THERE have been thousands of different drawings of the world, many maps made of reality. Each puts the gods, the good, the false and the true in a different place. They cannot each be correct – there are too many counterclaims – yet society after society has sailed to greatness (not simply to the doom they also doomed themselves to) following these false charts, these fictions that have been projected upon the planet. And the planet, like the great screen of a drive-in movie, accepts them all, lighted by the illusions of passion, for as long as the passions last. If so, then our lives are made of fictions, beliefs we construct and then dwell in like a beach house in Malibu. When we change our life – one of the central themes of Philip Roth’s magnificent new novel, a remarkable change of direction itself – we recreate ”a counterlife that is one’s own anti-myth,” as Mr.

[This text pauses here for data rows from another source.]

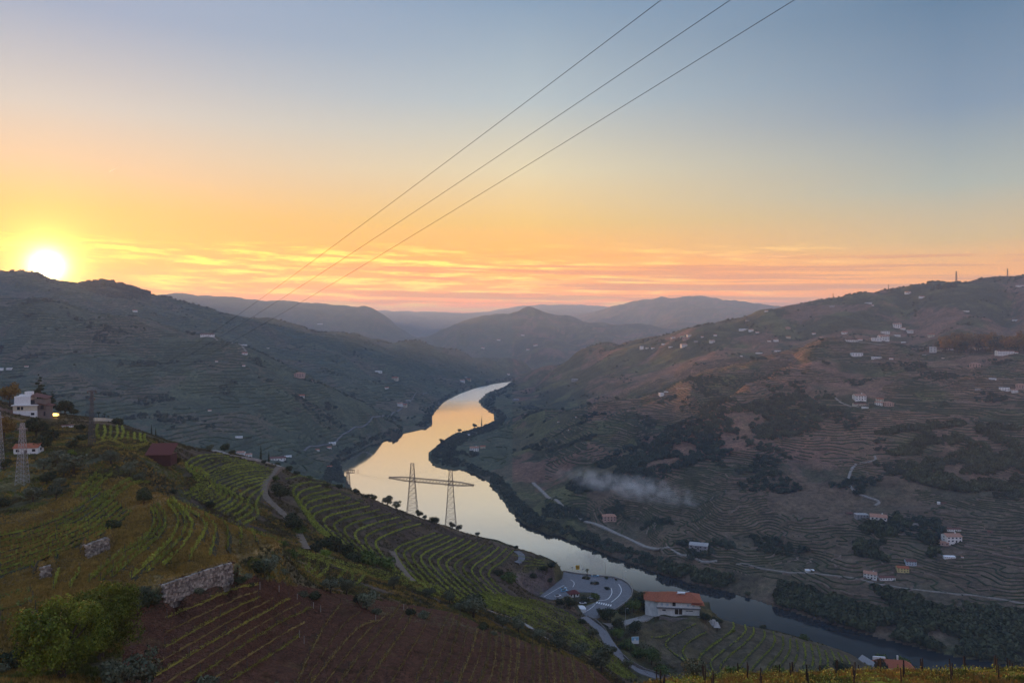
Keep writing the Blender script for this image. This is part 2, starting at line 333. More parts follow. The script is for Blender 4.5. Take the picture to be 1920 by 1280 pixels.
# --- left hills
PL([(-450,520,2300),(-200,540,2350),(0,553,2400),(90,560,2400),(150,572,2390),(200,585,2350),(280,605,2300),(330,620,2270),(400,630,2220),(440,640,2200),(470,660,2160),(540,692,2110),(600,717,2080),(660,747,2050),(700,768,2030),(740,794,2030)], 30)
PL([(-450,545,2750),(0,575,2800),(150,590,2800),(280,616,2700),(400,645,2650),(470,675,2550),(540,706,2450),(600,730,2400),(660,757,2350),(720,775,2300)], 40)
PT([(0,650,2000),(0,715,1720),(200,650,2010),(200,720,1740),(0,600,2200),(400,700,1900),(400,770,1660),(300,660,2080),(550,765,1790),(540,822,1600),(630,805,1850),(600,838,1690),(-250,650,1950),(-250,720,1700)])
PT([(200,562,3080),(0,545,3050),(400,612,3080),(540,662,2960),(540,635,3300),(650,690,2850),(700,700,2980),(700,668,3450),(800,718,3200),(800,692,3600),(860,702,3650),(900,706,3750),(760,750,2600),(790,740,2750),(300,575,3200)])
LSK = [(-450,480,3300),(-200,492,3300),(0,505,3300),(60,512,3300),(88,520,3300),(150,525,3300),(200,530,3330),(250,541,3380),(280,552,3420),(340,568,3500),(430,585,3600),(530,598,3750),(560,606,3800),(600,618,3880),(700,635,4050),
       (780,646,4250),(860,661,4400),(940,676,4550),(985,690,4700)]
PL(LSK, 30); PL([(u, v+30, Y*1.15) for u, v, Y in LSK], 60); ZL([(-450,4800,200),(300,5000,200),(600,5400,60),(800,5500,30),(950,5200,12),(1050,5200,12)], 120)
# --- far ranges
PL([(150,560,7600),(280,552,7600),(330,549,7600),(370,555,7600),(430,556,7600),(480,563,7600),(520,563,7600),(600,569,7500),(655,574,7500),(690,573,7400),(706,581,7300),(740,605,7000),(775,630,6700)], 30)
PL([(150,585,9500),(600,595,9500),(700,600,9500),(780,605,9500)], 80)
PL([(770,650,6300),(790,636,6500),(830,613,6700),(870,598,6700),(900,590,6700),(960,588,6800),(985,578,6900),(1000,579,6900),(1030,587,6900),(1080,596,6900),(1120,606,6900),(1180,608,6900),(1230,613,6900),(1290,628,6800)], 26)
PL([(790,660,7600),(870,622,7900),(960,606,7900),(1030,606,7900),(1120,616,7900),(1200,620,7900)], 50)
PT([(900,665,5700),(1000,668,5500),(1100,650,5900),(950,625,6200),(1060,630,6300)])
PL([(1080,600,9000),(1110,586,9300),(1150,573,9300),(1200,561,9300),(1238,555,9300),(1262,558,9300),(1290,554,9300),(1320,557,9300),(1380,563,9300),(1440,572,9300),(1600,585,9300),(2400,590,9300)], 30)
PL([(1150,595,10800),(1300,590,10800),(1500,600,10800),(2400,600,10800)], 90)
PL([(650,590,12500),(710,582,12500),(760,583,12500),(820,585,12500),(870,588,12600),(890,586,12600),(920,586,12600),(950,578,13000),(990,572,13000),(1050,570,13000),(1110,572,13000),(1145,576,13000),(1200,585,13000)], 30)
PT([(u, 596, 16500) for u in range(-450, 2450, 180)])

KS = 400.0
_k = np.array(KP, dtype=np.float64)
_k[:,2] = np.where(_k[:,2] > 5000, 5000*(_k[:,2]/5000)**1.5, _k[:,2])          # the far ranges lie deeper in the haze
_kt = np.log(_k[:,2]) * KS
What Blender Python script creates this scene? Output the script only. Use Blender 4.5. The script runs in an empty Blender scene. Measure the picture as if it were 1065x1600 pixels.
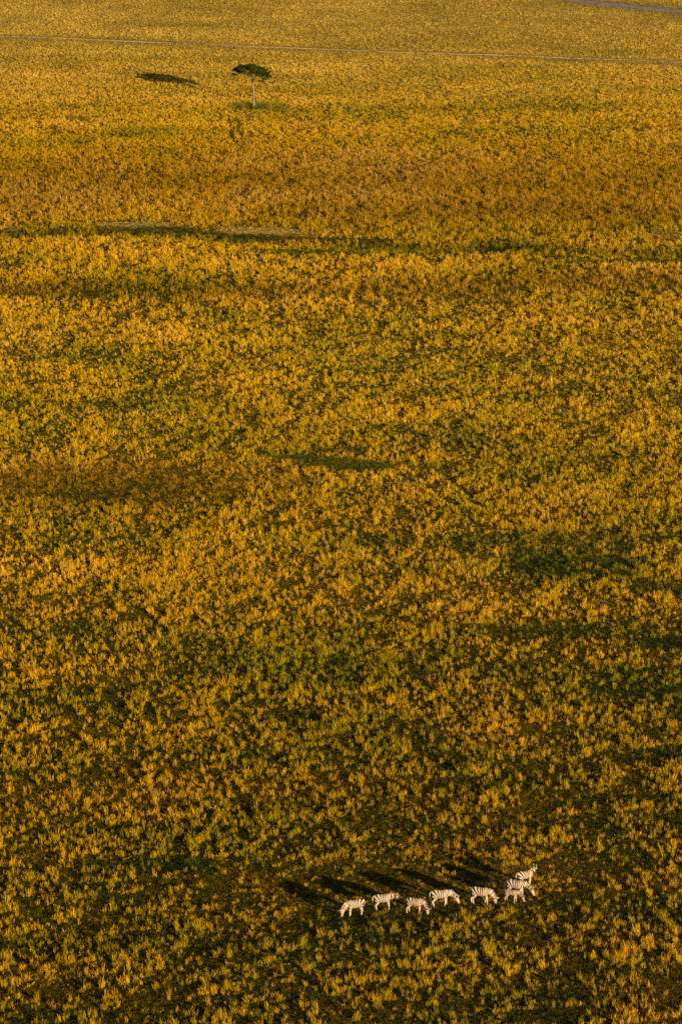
import bpy, bmesh, math, random
import numpy as np
from mathutils import Vector, Matrix, Euler

R = math.radians
random.seed(7)
rng = np.random.default_rng(11)
scene = bpy.context.scene
C = scene.collection

# ------------------------------------------------------------------ camera
cam_d = bpy.data.cameras.new("camera")
cam = bpy.data.objects.new("camera", cam_d)
C.objects.link(cam)
cam.location = (0, 0, 105.0)
cam.rotation_euler = (R(90 - 16.3), 0, 0)
cam_d.sensor_fit = 'HORIZONTAL'
cam_d.sensor_width = 24.0
cam_d.lens = 24.0 * 5750 / 1065
cam_d.clip_start = 1.0
cam_d.clip_end = 20000
scene.camera = cam

# ------------------------------------------------------------------ sky and sun
SUN_EL = R(10.4)
SUN_AZ = math.atan2(1.0, -1.44)          # compass angle of the sun, from +Y towards +X
world = bpy.data.worlds.new("World")
scene.world = world
world.use_nodes = True
wn = world.node_tree
bg = wn.nodes["Background"]
sky = wn.nodes.new("ShaderNodeTexSky")
sky.sky_type = 'NISHITA'
sky.sun_disc = False
sky.sun_elevation = SUN_EL
sky.sun_rotation = SUN_AZ
wn.links.new(sky.outputs[0], bg.inputs[0])
bg.inputs[1].default_value = 0.05
sd = bpy.data.lights.new("sun", 'SUN')
sd.energy = 5.0
sd.angle = R(0.5)
sd.color = (1.0, 0.77, 0.47)
sun = bpy.data.objects.new("sun", sd)
C.objects.link(sun)
sv = Vector((math.sin(SUN_AZ) * math.cos(SUN_EL), math.cos(SUN_AZ) * math.cos(SUN_EL), math.sin(SUN_EL)))
sun.rotation_euler = sv.to_track_quat('Z', 'Y').to_euler()
sun.location = (60, 150, 60)
vs = scene.view_settings
vs.view_transform = 'Standard'
vs.look = 'None'
vs.exposure = 1.1
vs.gamma = 1.0
vs.use_curve_mapping = False
scene.cycles.use_denoising = False
scene.cycles.max_bounces = 4
scene.cycles.diffuse_bounces = 1
scene.cycles.transmission_bounces = 2
scene.render.filter_size = 0.9


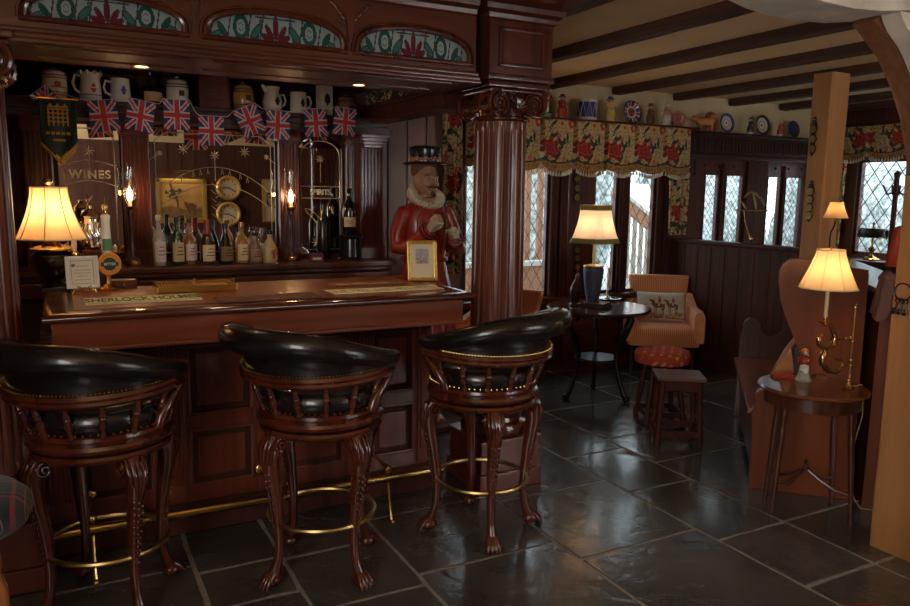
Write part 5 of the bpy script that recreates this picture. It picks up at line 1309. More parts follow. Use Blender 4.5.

Roth’s protagonist, Nathan Zuckerman, surmises.
And later:
These are a few of the questions Philip Roth’s latest novel considers, turning them round like meat on a spit. With respect to his own past as an author, there are many questions – the hedges, qualifications, objections entertained by critics – to which it gives a resounding answer. ”The Counterlife,” it seems to me, constitutes a fulfillment of tendencies, a successful integration of themes, and the final working through of obsessions that have previously troubled if not marred his work. I hope it felt, as Mr. Roth wrote it, like a triumph, because that is certainly how it reads to me.
I’m with Gass every step of the way on this. Highly recommended, both review and book.